Para marcas ou estúdios que produzem conteúdo, isso significa: pensar não apenas no digital puro, mas também na materialidade, no físico, no gatilho que o tato, o cheiro ou a presença física que algo gera no consumidor.
Ligando os fios: o que isso significa para quem produz (e para o Estúdio Letras)
Como estúdio ou marca que pensa em comunicação, design e conteúdo, há vários aprendizados práticos que derivam dessas reflexões:
- Conte histórias que conectem: O caso Havaianas mostra que o produto que carrega identidade, cultura e simplicidade se torna desejado. Na comunicação: priorizar o “porquê”, o “quem” e o “como”, além do “o quê”.
- Ofereça mais do que funcionalidade: Em vez de apenas vender produto ou serviço, crie experiências, comunidades, aprendizagens, momentos. Isso alinha com o “social learning” e com a busca por sentido.

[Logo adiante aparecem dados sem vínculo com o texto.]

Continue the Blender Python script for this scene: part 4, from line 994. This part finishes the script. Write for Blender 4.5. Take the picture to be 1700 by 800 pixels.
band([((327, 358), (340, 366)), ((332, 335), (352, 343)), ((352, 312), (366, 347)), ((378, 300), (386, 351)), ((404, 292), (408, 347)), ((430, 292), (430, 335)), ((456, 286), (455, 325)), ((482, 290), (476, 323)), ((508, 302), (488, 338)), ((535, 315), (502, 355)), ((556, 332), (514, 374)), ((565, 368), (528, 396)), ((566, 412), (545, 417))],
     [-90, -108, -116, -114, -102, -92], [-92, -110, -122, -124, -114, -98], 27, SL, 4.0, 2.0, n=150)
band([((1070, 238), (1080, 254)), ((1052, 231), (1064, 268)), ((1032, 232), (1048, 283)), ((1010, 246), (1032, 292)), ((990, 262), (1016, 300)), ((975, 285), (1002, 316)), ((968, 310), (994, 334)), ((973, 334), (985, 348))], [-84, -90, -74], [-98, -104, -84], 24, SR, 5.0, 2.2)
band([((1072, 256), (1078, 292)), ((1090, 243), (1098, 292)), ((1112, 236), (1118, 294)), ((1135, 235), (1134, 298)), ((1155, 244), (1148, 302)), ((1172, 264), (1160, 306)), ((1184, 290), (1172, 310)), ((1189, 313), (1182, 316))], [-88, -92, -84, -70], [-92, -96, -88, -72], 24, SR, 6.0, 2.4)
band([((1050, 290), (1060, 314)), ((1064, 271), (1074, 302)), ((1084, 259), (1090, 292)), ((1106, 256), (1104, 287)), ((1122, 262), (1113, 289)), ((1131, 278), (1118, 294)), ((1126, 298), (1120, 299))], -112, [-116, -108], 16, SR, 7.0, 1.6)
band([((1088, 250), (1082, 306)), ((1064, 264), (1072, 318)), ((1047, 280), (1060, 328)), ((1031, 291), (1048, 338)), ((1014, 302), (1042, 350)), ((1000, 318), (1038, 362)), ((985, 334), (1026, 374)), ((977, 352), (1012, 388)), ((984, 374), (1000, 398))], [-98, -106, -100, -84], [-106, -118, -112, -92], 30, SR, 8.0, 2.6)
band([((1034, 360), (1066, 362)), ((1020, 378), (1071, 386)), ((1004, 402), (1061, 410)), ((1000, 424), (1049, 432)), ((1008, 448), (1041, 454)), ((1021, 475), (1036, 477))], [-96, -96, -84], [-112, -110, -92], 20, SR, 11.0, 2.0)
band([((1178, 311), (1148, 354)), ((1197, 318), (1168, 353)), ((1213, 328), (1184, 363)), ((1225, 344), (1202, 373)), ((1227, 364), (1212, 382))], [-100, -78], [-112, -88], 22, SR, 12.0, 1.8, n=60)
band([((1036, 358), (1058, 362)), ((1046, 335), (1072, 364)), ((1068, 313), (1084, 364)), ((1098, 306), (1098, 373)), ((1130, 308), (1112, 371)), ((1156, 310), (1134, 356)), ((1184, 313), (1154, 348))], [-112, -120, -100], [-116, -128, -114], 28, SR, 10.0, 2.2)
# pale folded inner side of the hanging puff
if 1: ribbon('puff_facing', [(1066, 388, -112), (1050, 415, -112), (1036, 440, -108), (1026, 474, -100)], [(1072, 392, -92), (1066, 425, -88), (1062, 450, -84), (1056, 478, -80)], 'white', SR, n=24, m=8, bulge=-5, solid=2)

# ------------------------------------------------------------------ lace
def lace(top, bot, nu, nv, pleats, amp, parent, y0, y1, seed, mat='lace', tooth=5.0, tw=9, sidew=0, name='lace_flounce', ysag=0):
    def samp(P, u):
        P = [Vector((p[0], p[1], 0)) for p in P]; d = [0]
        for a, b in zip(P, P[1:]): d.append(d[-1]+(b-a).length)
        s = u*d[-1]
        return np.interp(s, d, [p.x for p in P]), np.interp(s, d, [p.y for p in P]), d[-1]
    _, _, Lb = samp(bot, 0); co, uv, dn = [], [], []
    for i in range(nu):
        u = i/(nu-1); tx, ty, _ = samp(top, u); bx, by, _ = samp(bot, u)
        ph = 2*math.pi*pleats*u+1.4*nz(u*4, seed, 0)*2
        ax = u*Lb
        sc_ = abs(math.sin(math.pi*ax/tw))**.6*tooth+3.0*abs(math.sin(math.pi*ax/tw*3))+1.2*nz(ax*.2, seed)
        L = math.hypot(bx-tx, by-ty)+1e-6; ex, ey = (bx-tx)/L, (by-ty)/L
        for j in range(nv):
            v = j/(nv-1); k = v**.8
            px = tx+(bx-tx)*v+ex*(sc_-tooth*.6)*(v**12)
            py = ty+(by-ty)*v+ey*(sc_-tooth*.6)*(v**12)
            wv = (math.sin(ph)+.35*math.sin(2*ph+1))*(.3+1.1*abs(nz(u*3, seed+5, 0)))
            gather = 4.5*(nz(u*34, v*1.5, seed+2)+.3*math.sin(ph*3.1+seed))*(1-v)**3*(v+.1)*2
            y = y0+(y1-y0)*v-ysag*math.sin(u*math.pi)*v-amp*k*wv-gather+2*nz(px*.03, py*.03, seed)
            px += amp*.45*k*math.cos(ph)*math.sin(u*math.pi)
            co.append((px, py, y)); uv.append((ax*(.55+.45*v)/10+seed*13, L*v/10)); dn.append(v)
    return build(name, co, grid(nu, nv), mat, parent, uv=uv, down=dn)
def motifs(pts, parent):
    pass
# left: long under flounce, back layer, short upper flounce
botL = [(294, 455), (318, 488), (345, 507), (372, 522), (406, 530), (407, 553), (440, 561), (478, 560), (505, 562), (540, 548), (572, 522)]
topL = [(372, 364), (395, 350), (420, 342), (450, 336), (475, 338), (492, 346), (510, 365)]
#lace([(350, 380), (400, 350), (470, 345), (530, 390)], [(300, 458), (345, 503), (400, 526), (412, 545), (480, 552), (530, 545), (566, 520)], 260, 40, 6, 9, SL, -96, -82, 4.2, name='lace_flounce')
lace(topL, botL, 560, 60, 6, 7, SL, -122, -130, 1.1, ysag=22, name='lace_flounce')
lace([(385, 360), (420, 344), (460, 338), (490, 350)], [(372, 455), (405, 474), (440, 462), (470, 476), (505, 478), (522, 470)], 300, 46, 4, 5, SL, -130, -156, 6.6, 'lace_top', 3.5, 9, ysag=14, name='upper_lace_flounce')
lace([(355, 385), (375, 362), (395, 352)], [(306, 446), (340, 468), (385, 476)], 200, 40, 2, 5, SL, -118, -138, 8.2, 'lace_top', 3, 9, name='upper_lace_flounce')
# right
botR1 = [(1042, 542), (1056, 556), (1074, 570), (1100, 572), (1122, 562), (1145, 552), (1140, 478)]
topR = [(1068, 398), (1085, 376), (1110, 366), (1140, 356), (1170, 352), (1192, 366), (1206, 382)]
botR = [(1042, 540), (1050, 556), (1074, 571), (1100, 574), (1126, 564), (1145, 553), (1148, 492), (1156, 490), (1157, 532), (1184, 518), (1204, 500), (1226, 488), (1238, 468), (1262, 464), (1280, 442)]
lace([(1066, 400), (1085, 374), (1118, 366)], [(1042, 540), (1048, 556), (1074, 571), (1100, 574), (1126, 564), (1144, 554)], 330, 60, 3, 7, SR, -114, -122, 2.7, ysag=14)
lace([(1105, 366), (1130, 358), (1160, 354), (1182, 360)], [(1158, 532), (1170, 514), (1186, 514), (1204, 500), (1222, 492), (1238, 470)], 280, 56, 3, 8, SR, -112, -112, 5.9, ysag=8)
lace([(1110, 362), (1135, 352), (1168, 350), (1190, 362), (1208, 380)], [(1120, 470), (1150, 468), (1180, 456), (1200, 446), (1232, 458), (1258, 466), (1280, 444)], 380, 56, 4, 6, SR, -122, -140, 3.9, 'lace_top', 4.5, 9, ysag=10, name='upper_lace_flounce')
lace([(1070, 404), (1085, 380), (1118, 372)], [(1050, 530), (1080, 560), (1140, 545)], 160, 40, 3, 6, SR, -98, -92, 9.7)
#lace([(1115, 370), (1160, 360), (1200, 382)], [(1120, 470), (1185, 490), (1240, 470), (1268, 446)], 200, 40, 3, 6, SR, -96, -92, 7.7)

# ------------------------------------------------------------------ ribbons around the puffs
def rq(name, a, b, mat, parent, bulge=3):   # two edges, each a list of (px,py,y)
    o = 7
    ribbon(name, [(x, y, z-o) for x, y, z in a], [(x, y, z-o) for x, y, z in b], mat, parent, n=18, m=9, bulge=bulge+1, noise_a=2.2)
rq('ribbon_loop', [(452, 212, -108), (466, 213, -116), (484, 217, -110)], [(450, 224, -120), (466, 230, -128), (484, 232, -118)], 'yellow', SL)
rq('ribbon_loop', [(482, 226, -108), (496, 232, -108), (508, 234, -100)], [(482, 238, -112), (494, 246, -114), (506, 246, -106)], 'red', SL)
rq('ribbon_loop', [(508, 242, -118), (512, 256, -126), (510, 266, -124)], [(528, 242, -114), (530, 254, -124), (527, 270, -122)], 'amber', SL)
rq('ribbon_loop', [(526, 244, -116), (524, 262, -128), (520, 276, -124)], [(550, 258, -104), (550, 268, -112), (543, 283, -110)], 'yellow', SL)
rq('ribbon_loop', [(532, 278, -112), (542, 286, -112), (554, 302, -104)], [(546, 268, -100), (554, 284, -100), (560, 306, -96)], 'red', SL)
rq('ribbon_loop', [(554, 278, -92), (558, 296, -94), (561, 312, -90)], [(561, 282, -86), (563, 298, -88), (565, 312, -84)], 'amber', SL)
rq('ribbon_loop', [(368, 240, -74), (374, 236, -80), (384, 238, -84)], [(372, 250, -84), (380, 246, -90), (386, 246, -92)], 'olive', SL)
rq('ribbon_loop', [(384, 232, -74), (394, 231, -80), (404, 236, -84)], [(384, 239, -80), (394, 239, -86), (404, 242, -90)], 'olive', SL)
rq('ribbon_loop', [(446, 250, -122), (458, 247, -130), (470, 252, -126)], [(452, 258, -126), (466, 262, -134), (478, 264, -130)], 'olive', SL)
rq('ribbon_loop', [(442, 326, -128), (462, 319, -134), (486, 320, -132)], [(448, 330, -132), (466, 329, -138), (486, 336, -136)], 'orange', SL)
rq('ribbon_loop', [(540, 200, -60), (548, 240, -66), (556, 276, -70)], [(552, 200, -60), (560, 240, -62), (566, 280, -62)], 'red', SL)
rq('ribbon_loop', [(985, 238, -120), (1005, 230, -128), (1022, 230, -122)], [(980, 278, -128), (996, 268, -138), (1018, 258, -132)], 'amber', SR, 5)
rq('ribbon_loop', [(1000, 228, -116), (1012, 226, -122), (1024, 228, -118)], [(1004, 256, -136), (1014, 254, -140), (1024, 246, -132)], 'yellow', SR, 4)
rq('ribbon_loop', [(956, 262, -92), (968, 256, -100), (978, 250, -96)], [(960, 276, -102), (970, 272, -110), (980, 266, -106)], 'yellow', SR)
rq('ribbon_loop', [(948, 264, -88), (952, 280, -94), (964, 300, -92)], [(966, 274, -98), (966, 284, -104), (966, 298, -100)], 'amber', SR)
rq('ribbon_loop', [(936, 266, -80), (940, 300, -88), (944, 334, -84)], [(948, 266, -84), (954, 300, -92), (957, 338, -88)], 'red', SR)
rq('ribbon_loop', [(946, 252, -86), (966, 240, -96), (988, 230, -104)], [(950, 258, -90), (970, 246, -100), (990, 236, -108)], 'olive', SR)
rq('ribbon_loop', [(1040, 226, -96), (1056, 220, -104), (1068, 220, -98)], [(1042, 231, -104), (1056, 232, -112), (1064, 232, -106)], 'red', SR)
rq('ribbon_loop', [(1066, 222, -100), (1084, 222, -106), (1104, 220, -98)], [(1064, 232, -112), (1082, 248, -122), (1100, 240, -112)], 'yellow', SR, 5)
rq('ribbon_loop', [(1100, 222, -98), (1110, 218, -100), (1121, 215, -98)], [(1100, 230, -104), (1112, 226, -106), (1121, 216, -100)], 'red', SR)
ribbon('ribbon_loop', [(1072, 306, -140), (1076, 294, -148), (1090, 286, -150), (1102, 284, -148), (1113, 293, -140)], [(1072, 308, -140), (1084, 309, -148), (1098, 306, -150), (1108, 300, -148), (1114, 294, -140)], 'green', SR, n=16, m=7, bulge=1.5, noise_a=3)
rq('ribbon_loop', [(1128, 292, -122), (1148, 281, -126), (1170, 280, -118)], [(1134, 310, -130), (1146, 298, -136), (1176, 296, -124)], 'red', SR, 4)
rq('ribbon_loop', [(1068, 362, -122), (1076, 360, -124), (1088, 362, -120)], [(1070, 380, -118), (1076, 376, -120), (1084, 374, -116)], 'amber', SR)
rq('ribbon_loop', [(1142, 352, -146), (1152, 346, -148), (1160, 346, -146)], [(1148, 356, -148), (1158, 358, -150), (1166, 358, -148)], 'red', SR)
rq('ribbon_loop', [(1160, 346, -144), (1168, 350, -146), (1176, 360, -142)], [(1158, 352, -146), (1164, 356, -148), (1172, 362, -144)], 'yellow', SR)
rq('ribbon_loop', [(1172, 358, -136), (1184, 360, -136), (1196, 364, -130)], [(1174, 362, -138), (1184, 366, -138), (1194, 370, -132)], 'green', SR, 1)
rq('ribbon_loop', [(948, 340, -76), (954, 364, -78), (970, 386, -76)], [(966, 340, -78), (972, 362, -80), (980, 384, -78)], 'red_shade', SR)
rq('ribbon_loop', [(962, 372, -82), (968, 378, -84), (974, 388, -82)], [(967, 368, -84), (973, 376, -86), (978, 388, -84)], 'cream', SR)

- Valorize tangibilidade e presença física: Mesmo no digital, pensar no físico (material impresso, embalagem diferenciada, ambientes reais) pode gerar impacto. Um catálogo bem feito, uma carta personalizada, um evento analógico criam diferenciação.
- Observe perfis emergentes: Por exemplo, os “Forever Young Adults” ou “Reductionists”: pessoas que não querem mais ser bombardeadas por estímulos, que procuram conexão, significado, que valorizam o “menos” em tempos de excesso.
- Abra-se à contracorrente: Enquanto muitos falam apenas de digitalização e “sempre online”, há aqui uma oportunidade de ressaltar experiências off-line, materiais físicos, presença humana e tudo isso pode ser estratégico.
Comunicamos essência e de olho no comportamento do consumidor
O comportamento do consumidor hoje não é mais simplesmente “comprar o mais caro” ou “seguir a tendência mais rápida”. Ele combina desejo, comunidade, narrativa, simplicidade e presença: encontra na Havaianas, por exemplo, uma prova de que o simples pode tornar-se icônico. Ao mesmo tempo, aquele movimento de retorno ao impresso/offline mostra que, mesmo num mundo cada vez mais digital, há valor no tangível, no real, no palpável.
Para o Estúdio Letras, a convicção é clara: comunicar com profundidade, com materialidade, com sentido sempre. Porque na mudança dos comportamentos, há espaço para quem conversa com o humano, com o real, com o simples e faz disso valor.